Still, it apparently beats drive-through hooking as far as it goes, and Lexus demands queen bee treatment for working her way up the totem pole to the stripper pole. She’s almost been drawn in some kind of echo of an old-timey professional goldigger, but unlike a pre-code gal slutting her way to the boardroom (ala Barbara Stanwyck in Baby Face), it’s hard to make an impact when you’re just one of three hoes. Thoroughly unslaked, she tortures DJay and the other girls in measures of shrill entitlement. DJay’s justified frustration over all of that leads to film’s one true moment of misogynistic violence (this, after all, is a film where a man says, "I ain't trying to call no ho a bitch," and we're meant to read it as a feminist-sympathetic statement). It’s a flash of darkness right at the center of the picture that, whilst probably ultimately realistic, comes off as truly shocking – and it seemed to surprise everyone on screen as much as it did me. We're not suppossed to read DJay as a bad guy, even when he does bad things - another example of the film's productively askew moral schema.

But Lex’s taunting only serves to amplify a powerful inner conflict already going on within DJay. a conflict given shape by three all-too serendipitous events. First he learns, serendipitously, that Skinny Black (Ludacris), a high school acquaintence who has made it big in the rap game, is coming back to Memphis for a July 4th party. Even more serendipitously, in the span of the next day, a junkie offers DJay a baby Casio in a greasy brown paper bag in exchange for a bag of dope. Even more serendipitously, DJay runs into another old aquaintence whilst on a routine drug deal. Key (Anthony Anderson, who is excellent even when underused as comic relief) is a heavily-whipped family man, as well as a small time audio producer. Key drags Nola and Djay to hear the gospel choir he works with, and this is where it all comes together for Djay: both pimp and ho are visibly affected, their constant crank sniffles momentarily replaced by the sniffle of tears.

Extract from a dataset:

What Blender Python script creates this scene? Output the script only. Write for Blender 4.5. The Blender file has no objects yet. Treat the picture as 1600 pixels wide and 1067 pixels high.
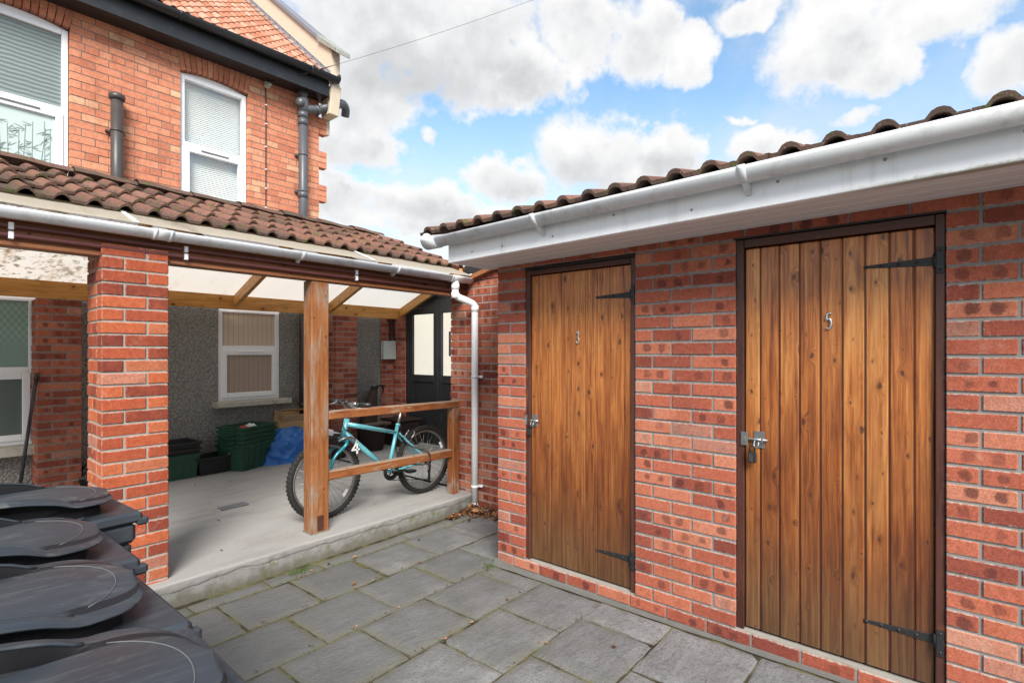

It's at this point, with the rag-tag bunch of musically-proficient, dream-indulgent nerds collected, and the goal (getting a tape in the hands of Skinny Black) in sight, that Hustle and Flow devolves into the narrative enervations of run-of-the-mill Garage Band 101. From rote frustrations to gratuitous breakdowns to dumb little epiphanies, it's just illustrating a kind of "music-making magic" that we've all seen before. Brewer is terrifically unsubtle about the way he solicits emotion in these scenes (The pregnant hooker can sing? Then she can help pay the rent after all!) - but that doesn't mean that occasional moments aren't genuinely touching and/or exhilarating. It's too bad, then, that the last 15 minutes of the film, from the shoot-em-up denouement to the "redemptive" finale, are completely extraneous, and even borderline unwatchable.  Hustle and Flow earns a lot of goodwill in its first 100 minutes, which only serves to make its final, yawn-inducing moments more frustrating.

Hustle and Flow
packages itself as blaxsploitation from its title card on, which may trouble anyone already itchy over the idea of watching a movie about black people’s problems conceived by a white filmmaker. As it turns out, there’s little cause for concern: Hustle is obstinately multi-culti, in a manner in which youth culture films have historically failed to be. If its good intentions are sometimes broad-brush thickheaded, there's no denying that it's consistently, satisfyingly entertaining. It's a middlebrow, feel-good class-clash dramedy that shoots just over the LCD, and summarily scores. Do the kids deserve better? Probably, but they're unlikely to get it from any film that they'll actually want to go to this season.